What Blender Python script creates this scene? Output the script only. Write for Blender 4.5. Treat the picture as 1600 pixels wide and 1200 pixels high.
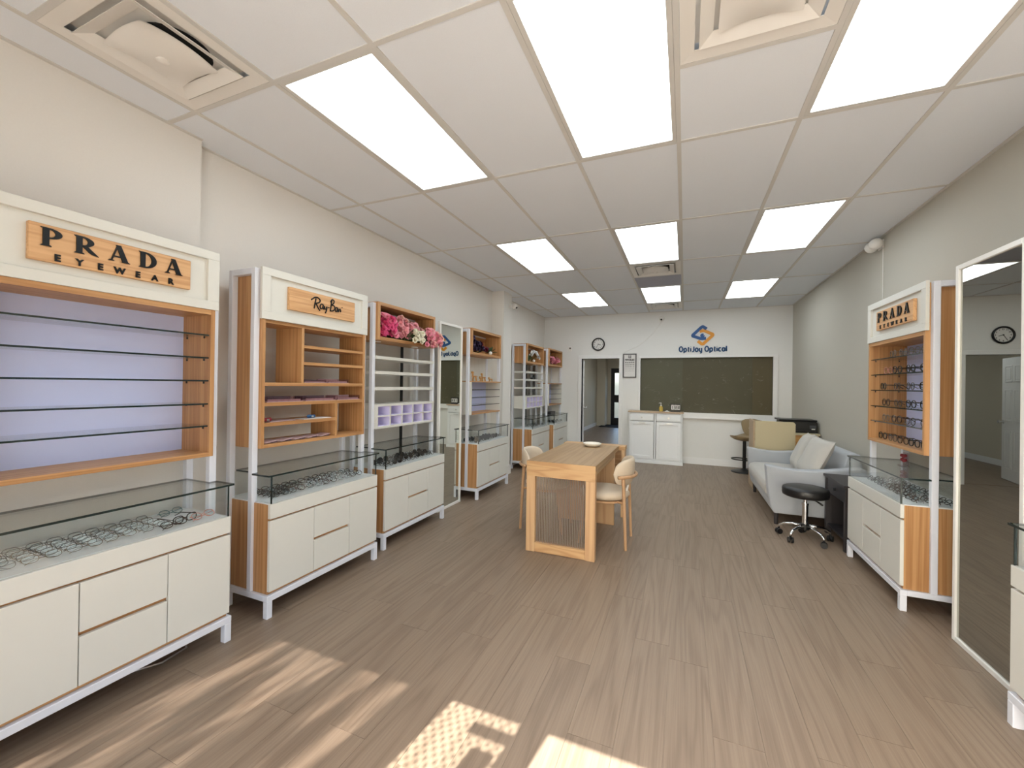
import bpy, bmesh, math, random
from math import sin, cos, pi, radians, atan2, sqrt
from mathutils import Vector, Matrix

random.seed(7)
SC = bpy.context.scene
COL = SC.collection
for o in list(bpy.data.objects):
    bpy.data.objects.remove(o, do_unlink=True)

# ------------------------------------------------------------------ camera, world, sun, exposure
CAM_H = 1.41
F_PX, YAW, PITCH, ROLL = 647.2356, 0.39568, 0.00241, 0.01441
Fv = Vector((-sin(YAW) * cos(PITCH), cos(YAW) * cos(PITCH), sin(PITCH)))
Rv = Vector((cos(YAW), sin(YAW), 0))
Uv = Rv.cross(Fv)
R2 = Rv * cos(ROLL) + Uv * sin(ROLL)
U2 = -Rv * sin(ROLL) + Uv * cos(ROLL)
cam_d = bpy.data.cameras.new('camera')
cam_d.sensor_width = 36.0
cam_d.lens = F_PX / 1600 * 36.0
cam_d.clip_start = 0.05
cam = bpy.data.objects.new('camera', cam_d)
COL.objects.link(cam)
cam.matrix_world = Matrix(((R2.x, U2.x, -Fv.x, 0), (R2.y, U2.y, -Fv.y, 0), (R2.z, U2.z, -Fv.z, CAM_H), (0, 0, 0, 1)))
SC.camera = cam

world = bpy.data.worlds.new('world')
SC.world = world
world.use_nodes = True
wn = world.node_tree.nodes
wl = world.node_tree.links
wn.clear()
w_out = wn.new('ShaderNodeOutputWorld')
w_bg = wn.new('ShaderNodeBackground')
w_sky = wn.new('ShaderNodeTexSky')
w_sky.sky_type = 'NISHITA'
w_sky.sun_disc = False
w_sky.sun_elevation = radians(40)
w_sky.sun_rotation = radians(180 + 8.7)
w_sky.air_density = 1.0
w_sky.dust_density = 3.0
w_sky.ozone_density = 0.6
w_bg.inputs[1].default_value = 0.7
wl.new(w_sky.outputs[0], w_bg.inputs[0])
wl.new(w_bg.outputs[0], w_out.inputs[0])

# the sun stands behind the camera: light runs towards +Y with a little +X, 40 degrees high
SUN_DIR = Vector((0.153, 1.0, -math.tan(radians(40)) * sqrt(1 + 0.153 ** 2))).normalized()
sun_d = bpy.data.lights.new('sun', 'SUN')
sun_d.energy = 22.0
sun_d.angle = radians(0.3)
sun_d.color = (1.0, 0.975, 0.945)
sun = bpy.data.objects.new('sun', sun_d)
COL.objects.link(sun)
sun.rotation_mode = 'QUATERNION'
sun.rotation_quaternion = SUN_DIR.to_track_quat('-Z', 'Y')
sun.location = (-1, -6, 6)

PANEL_EMIT = 4.2
vs = SC.view_settings
vs.view_transform = 'Standard'
vs.look = 'None'
vs.exposure = 0.55
vs.gamma = 1.0
vs.use_curve_mapping = False
SC.cycles.max_bounces = 10
SC.cycles.diffuse_bounces = 6
SC.cycles.transparent_max_bounces = 32


# ------------------------------------------------------------------ materials
def srgb(r, g, b):
    def f(c):
        c /= 255.0
        return c / 12.92 if c <= 0.04045 else ((c + 0.055) / 1.055) ** 2.4
    return (f(r), f(g), f(b), 1.0)


def nodes_of(name):
    m = bpy.data.materials.new(name)
    m.use_nodes = True
    nt = m.node_tree
    bs = nt.nodes['Principled BSDF']
    return m, nt.nodes, nt.links, bs


def plain(name, col, rough=0.5, metal=0.0, var=0.0, bump=0.0, scale=40.0, spec=0.5, coat=0.0, sheen=0.0):
    m, n, l, bs = nodes_of(name)
    bs.inputs['Base Color'].default_value = col
    bs.inputs['Roughness'].default_value = rough
    bs.inputs['Metallic'].default_value = metal
    bs.inputs['Specular IOR Level'].default_value = spec
    bs.inputs['Coat Weight'].default_value = coat
    bs.inputs['Sheen Weight'].default_value = sheen
    if var > 0 or bump > 0:
        tc = n.new('ShaderNodeTexCoord')
        nz = n.new('ShaderNodeTexNoise')
        nz.inputs['Scale'].default_value = scale
        nz.inputs['Detail'].default_value = 4
        l.new(tc.outputs['Object'], nz.inputs['Vector'])
        if var > 0:
            mx = n.new('ShaderNodeMix')
            mx.data_type = 'RGBA'
            mx.inputs[6].default_value = tuple(c * (1 - var) for c in col[:3]) + (1,)
            mx.inputs[7].default_value = tuple(min(1, c * (1 + var)) for c in col[:3]) + (1,)
            l.new(nz.outputs['Fac'], mx.inputs[0])
            l.new(mx.outputs[2], bs.inputs['Base Color'])
        if bump > 0:
            bp = n.new('ShaderNodeBump')
            bp.inputs['Strength'].default_value = bump
            bp.inputs['Distance'].default_value = 0.002
            l.new(nz.outputs['Fac'], bp.inputs['Height'])
            l.new(bp.outputs['Normal'], bs.inputs['Normal'])
    return m


def wood(name, light, dark, axis='Z', rough=0.45, lines=9.0, tint=0.0, stretch=(9.0, 0.55), amount=0.55, fine=0.4):
    """oak-like grain running along the given object axis: contour lines of a stretched noise field"""
    m, n, l, bs = nodes_of(name)
    tc = n.new('ShaderNodeTexCoord')
    oi = n.new('ShaderNodeObjectInfo')
    mul = n.new('ShaderNodeMath'); mul.operation = 'MULTIPLY'; mul.inputs[1].default_value = 37.0
    l.new(oi.outputs['Random'], mul.inputs[0])
    cmb = n.new('ShaderNodeCombineXYZ')
    for i in range(3):
        l.new(mul.outputs[0], cmb.inputs[i])
    add = n.new('ShaderNodeVectorMath'); add.operation = 'ADD'
    l.new(tc.outputs['Object'], add.inputs[0])
    l.new(cmb.outputs[0], add.inputs[1])
    mp = n.new('ShaderNodeMapping')
    s, t = stretch
    mp.inputs['Scale'].default_value = tuple(t if a == axis else s for a in 'XYZ')
    l.new(add.outputs[0], mp.inputs['Vector'])
    nz = n.new('ShaderNodeTexNoise')
    nz.inputs['Scale'].default_value = 1.0
    nz.inputs['Detail'].default_value = 1.5
    nz.inputs['Roughness'].default_value = 0.4
    l.new(mp.outputs[0], nz.inputs['Vector'])
    m1 = n.new('ShaderNodeMath'); m1.operation = 'MULTIPLY'; m1.inputs[1].default_value = lines * 6.283
    l.new(nz.outputs['Fac'], m1.inputs[0])
    sn = n.new('ShaderNodeMath'); sn.operation = 'SINE'
    l.new(m1.outputs[0], sn.inputs[0])
    rng = n.new('ShaderNodeMapRange')
    rng.inputs[1].default_value = -1; rng.inputs[2].default_value = 1
    l.new(sn.outputs[0], rng.inputs[0])
    pw = n.new('ShaderNodeMath'); pw.operation = 'POWER'; pw.inputs[1].default_value = 2.2
    l.new(rng.outputs[0], pw.inputs[0])
    # fine fibre
    mp2 = n.new('ShaderNodeMapping')
    mp2.inputs['Scale'].default_value = tuple(3.0 if a == axis else 160.0 for a in 'XYZ')
    l.new(add.outputs[0], mp2.inputs['Vector'])
    nz2 = n.new('ShaderNodeTexNoise'); nz2.inputs['Scale'].default_value = 1.0; nz2.inputs['Detail'].default_value = 3
    l.new(mp2.outputs[0], nz2.inputs['Vector'])
    ma = n.new('ShaderNodeMath'); ma.operation = 'MULTIPLY'; ma.inputs[1].default_value = amount
    l.new(pw.outputs[0], ma.inputs[0])
    mb_ = n.new('ShaderNodeMath'); mb_.operation = 'MULTIPLY_ADD'; mb_.inputs[1].default_value = fine
    l.new(nz2.outputs['Fac'], mb_.inputs[0])
    l.new(ma.outputs[0], mb_.inputs[2])
    cl = n.new('ShaderNodeClamp')
    l.new(mb_.outputs[0], cl.inputs[0])
    mx = n.new('ShaderNodeMix'); mx.data_type = 'RGBA'
    mx.inputs[6].default_value = light; mx.inputs[7].default_value = dark
    l.new(cl.outputs[0], mx.inputs[0])
    last = mx.outputs[2]
    if tint > 0:
        hs = n.new('ShaderNodeHueSaturation')
        r2 = n.new('ShaderNodeMapRange')
        r2.inputs[3].default_value = 1 - tint; r2.inputs[4].default_value = 1 + tint
        l.new(oi.outputs['Random'], r2.inputs[0])
        l.new(r2.outputs[0], hs.inputs['Value'])
        l.new(last, hs.inputs['Color'])
        last = hs.outputs[0]
    l.new(last, bs.inputs['Base Color'])
    bs.inputs['Roughness'].default_value = rough
    bp = n.new('ShaderNodeBump'); bp.inputs['Strength'].default_value = 0.12; bp.inputs['Distance'].default_value = 0.001
    l.new(cl.outputs[0], bp.inputs['Height'])
    l.new(bp.outputs[0], bs.inputs['Normal'])
    return m


def glassy(name, tint=(0.978, 0.988, 0.984, 1), rough=0.0, ior=1.45, gloss=1.0):
    """thin sheet glass: clear with a mirror reflection that grows towards grazing angles"""
    m = bpy.data.materials.new(name)
    m.use_nodes = True
    n, l = m.node_tree.nodes, m.node_tree.links
    n.clear()
    out = n.new('ShaderNodeOutputMaterial')
    tr = n.new('ShaderNodeBsdfTransparent'); tr.inputs[0].default_value = tint
    gl = n.new('ShaderNodeBsdfGlossy'); gl.inputs['Roughness'].default_value = rough
    fr = n.new('ShaderNodeLayerWeight'); fr.inputs[0].default_value = 0.5
    pw5 = n.new('ShaderNodeMath'); pw5.operation = 'POWER'; pw5.inputs[1].default_value = 4.0
    l.new(fr.outputs['Facing'], pw5.inputs[0])
    mu = n.new('ShaderNodeMath'); mu.operation = 'MULTIPLY_ADD'; mu.inputs[1].default_value = 0.8 * gloss; mu.inputs[2].default_value = 0.035 * gloss
    l.new(pw5.outputs[0], mu.inputs[0])
    mx = n.new('ShaderNodeMixShader')
    l.new(mu.outputs[0], mx.inputs[0])
    l.new(tr.outputs[0], mx.inputs[1]); l.new(gl.outputs[0], mx.inputs[2])
    l.new(mx.outputs[0], out.inputs[0])
    return m


def emitter(name, col, strength):
    m = bpy.data.materials.new(name)
    m.use_nodes = True
    n, l = m.node_tree.nodes, m.node_tree.links
    n.clear()
    out = n.new('ShaderNodeOutputMaterial')
    em = n.new('ShaderNodeEmission')
    em.inputs[0].default_value = col; em.inputs[1].default_value = strength
    l.new(em.outputs[0], out.inputs[0])
    return m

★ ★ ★

• **What this task involves**
Go through the data above and find the lines with the word "high". Copy each of those lines.

• **Answer for this exercise**
What Blender Python script creates this scene? Output the script only. Write for Blender 4.5. Treat the picture as 1600 pixels wide and 1200 pixels high.
# the sun stands behind the camera: light runs towards +Y with a little +X, 40 degrees high